Friday, May. 10, 1963

Real Gone

The play is called The Bed-Sitting-Room, and it starts at the end of World War III. "It was the only time available --everything else was booked," explains one of its authors. The war lasted 2 min. 28 sec., with 14 million British casualties.

On the radio, an announcer is seeking a home for a clerk who has changed into a spotted dog. "The government is also investigating reports that several people have turned into--quaawk--have turned into . . ." and he trails off into a long rooster cackle. Very popular is a hat with a small rotating radar antenna built into its crown. "It's my four-minute early-warning hat," explains its owner. "Gives me that extra minute in bed."

Roasted Mac. Lord Fortnum of Alamein soon begins to fear that he is turning into a working-class flat in Paddington. Sure enough, he does. His new name is 29 Scum Terrace, W.2. A doctor examines him from the inside. Putting a stethoscope on a table, he says, "Cough." No. 29 Scum Terrace coughs, and a knob falls off a bureau drawer.

"Are you married, sir?"

"No."

"Then I fear you must not."

A young couple move in. They have with them a brilliantly feathered macaw. The parrot was once Harold Macmillan. That is, the parrot actually is Harold Macmillan, but he looks different now that he is full of roentgens.

"Hello," says the parrot, proving he is no bit-player. A civil servant arrives. "Don't flap, sir," he says, "I bring you a message from General de Gaulle. He wants to see you stuffed." One night last week, the parrot took off in a swooping flight and alighted on the railing of a box. An actor climbed over the footlights, held out his arm, and Macawmillan hopped aboard. Wild applause. "You're very popular with the House, as you know, sir," said the actor, exiting. But alas, in the third act the parrot is roasted and eaten.

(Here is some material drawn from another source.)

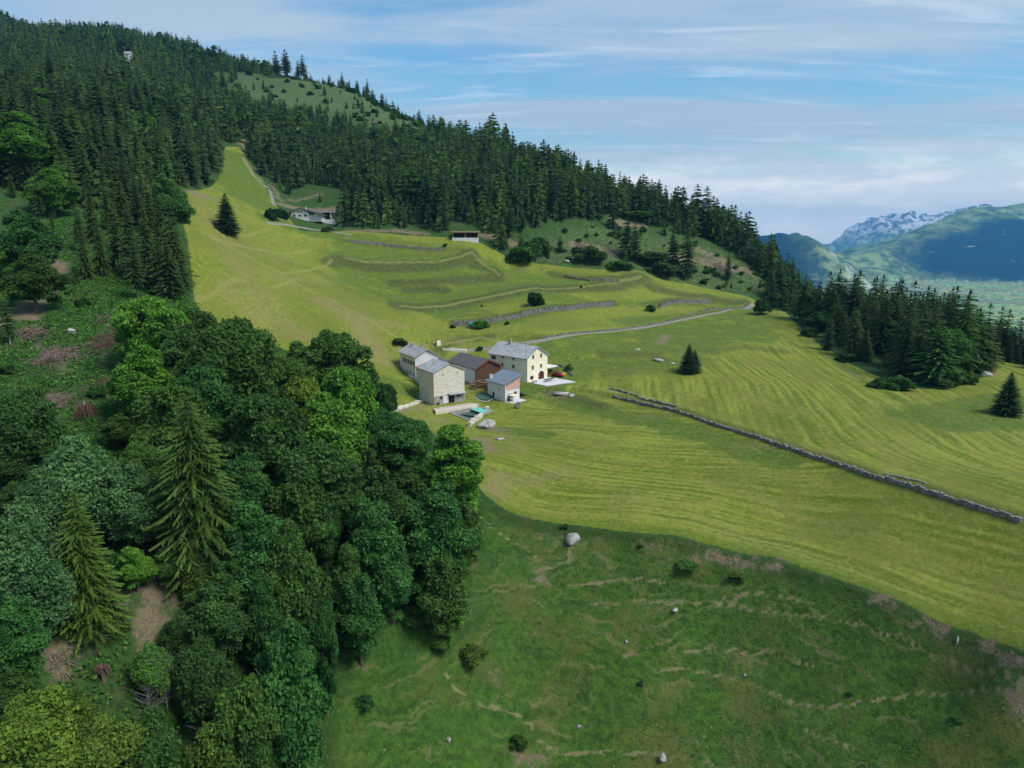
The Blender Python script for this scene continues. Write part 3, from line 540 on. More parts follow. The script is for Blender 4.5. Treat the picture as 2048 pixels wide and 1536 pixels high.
M = dict(
 cream=render_mat('cream_render', (0.76, 0.70, 0.54), (0.55, 0.47, 0.33), 0.45), white=render_mat('white_render', (0.62, 0.62, 0.64), (0.44, 0.42, 0.42), 0.5),
 ruble=stone_mat('rubble_stone', (0.64, 0.59, 0.49), (0.48, 0.44, 0.36), (0.68, 0.64, 0.56), 1.1), greystone=stone_mat('grey_stone', (0.30, 0.28, 0.25), (0.20, 0.19, 0.18), (0.36, 0.34, 0.30), 1.5),
 drystone=stone_mat('dry_stone', (0.30, 0.29, 0.26), (0.13, 0.13, 0.12), (0.05, 0.05, 0.04), 2.2, 1.0), slate=slate_mat('stone_slates', (0.25, 0.26, 0.28), (0.40, 0.41, 0.43), (0.20, 0.23, 0.19)),
 blue=slate_mat('blue_slates', (0.150, 0.180, 0.225), (0.190, 0.220, 0.265), (0.14, 0.17, 0.20), (3, 3, 1)), barnroof=slate_mat('dark_tiles', (0.085, 0.080, 0.082), (0.120, 0.112, 0.110), (0.10, 0.092, 0.088), (3, 3, 1)),
 wood=wood_mat('weathered_brown_boards', (0.060, 0.030, 0.018), (0.130, 0.058, 0.034)), redwood=wood_mat('red_brown_trim', (0.17, 0.055, 0.035), (0.24, 0.08, 0.05)), shutter=simple('dark_red_paint', (0.17, 0.045, 0.040)),
 dark=simple('dark_opening', (0.012, 0.012, 0.014), rough=0.4), frame=simple('window_frame', (0.55, 0.50, 0.42)), frameb=simple('brown_frame', (0.16, 0.09, 0.06)), conc=render_mat('concrete', (0.52, 0.52, 0.54), (0.36, 0.36, 0.37), 0.4), paving=render_mat('pinkish_paving', (0.42, 0.34, 0.31), (0.28, 0.24, 0.21), 0.6),
 rock=None, metal=simple('grey_metal', (0.35, 0.36, 0.38), rough=0.4, metal=0.6), white_p=simple('white_paint', (0.75, 0.74, 0.70)), red=simple('red_car_paint', (0.30, 0.012, 0.020), rough=0.25), tyre=simple('rubber', (0.02, 0.02, 0.02)), glass=simple('glass', (0.03, 0.04, 0.05), rough=0.1),
 turq=simple('turquoise_cover', (0.12, 0.42, 0.36), (0.18, 0.50, 0.42), 1.0), tarp=simple('dark_tarpaulin', (0.06, 0.065, 0.07)), net=simple('green_netting', (0.035, 0.085, 0.065), (0.06, 0.11, 0.085)), brush=simple('stacked_brushwood', (0.28, 0.19, 0.12), (0.14, 0.095, 0.06), 2.5, bump=0.8), parasol=simple('pale_yellow_cloth', (0.72, 0.68, 0.48)),
 pink=simple('faded_pink_render', (0.46, 0.28, 0.23), (0.52, 0.38, 0.33)), orange=simple('orange_plastic', (0.75, 0.30, 0.06)), yellow=simple('yellow_plastic', (0.75, 0.55, 0.15)), cyan=simple('turquoise_sheet', (0.02, 0.22, 0.26)), tan=simple('rust_brown', (0.30, 0.13, 0.04), (0.20, 0.09, 0.03)), trunk=wood_mat('bark', (0.085, 0.066, 0.050), (0.150, 0.125, 0.100), (3, 3, 0.7)), paletrunk=wood_mat('pale_bark', (0.22, 0.20, 0.17), (0.34, 0.31, 0.27), (3, 3, 0.7)),
 deadwood=simple('dead_brown_wood', (0.150, 0.095, 0.072), (0.080, 0.050, 0.038), 2.0), greytwig=simple('grey_twigs', (0.16, 0.15, 0.15), (0.22, 0.21, 0.21), 3), slash=simple('felled_pinkish_wood', (0.230, 0.165, 0.140), (0.130, 0.090, 0.075), 1.2), soilm=simple('bare_sandy_soil', (0.30, 0.23, 0.15), (0.22, 0.16, 0.10), 0.6, bump=0.6))
rm = Mat('rock'); n = rm.noise(0.7, 8, 0.65); n2 = rm.noise(2.5, 5, 0.7); b = rm.mix(rm.ss(n, 0.35, 0.65), (0.17, 0.165, 0.155), (0.42, 0.41, 0.39)); b = rm.mix(rm.math('MULTIPLY', rm.ss(n2, 0.55, 0.7), 0.6), b, (0.10, 0.11, 0.07)); rm.col(b); rm.bump(n2, 0.6, 0.15); M['rock'] = rm.m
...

Electric Clouds. This charade has been convulsing London audiences for three months. Its co-authors are Actor-Writers John Antrobus and Terence A.P.S. ("Spike") Milligan. Spike climbed Mount Everest from the inside on BBC radio's Goon Show. He also appeared in The Running, Jumping, and Standing Still Film, the craziest movie short ever made.

Antrobus, educated at Sandhurst, is the sensible partner who takes on the practical problems of the production, such as settling with the unions the question of whether the parrot is an actor or a prop. Milligan, a 45-year-old Irishman born in India, has his head in electric clouds. "It's the end of the bike," he glooms. "Fin de cycle." He has lots of other ideas about life after World War III--selling plots of sea, for example, because land is so expensive. The phone rings on his desk --and rings and rings and rings. "If it rings 104 times, it's my wife, and I answer it," he says. "So far, it's my mistress."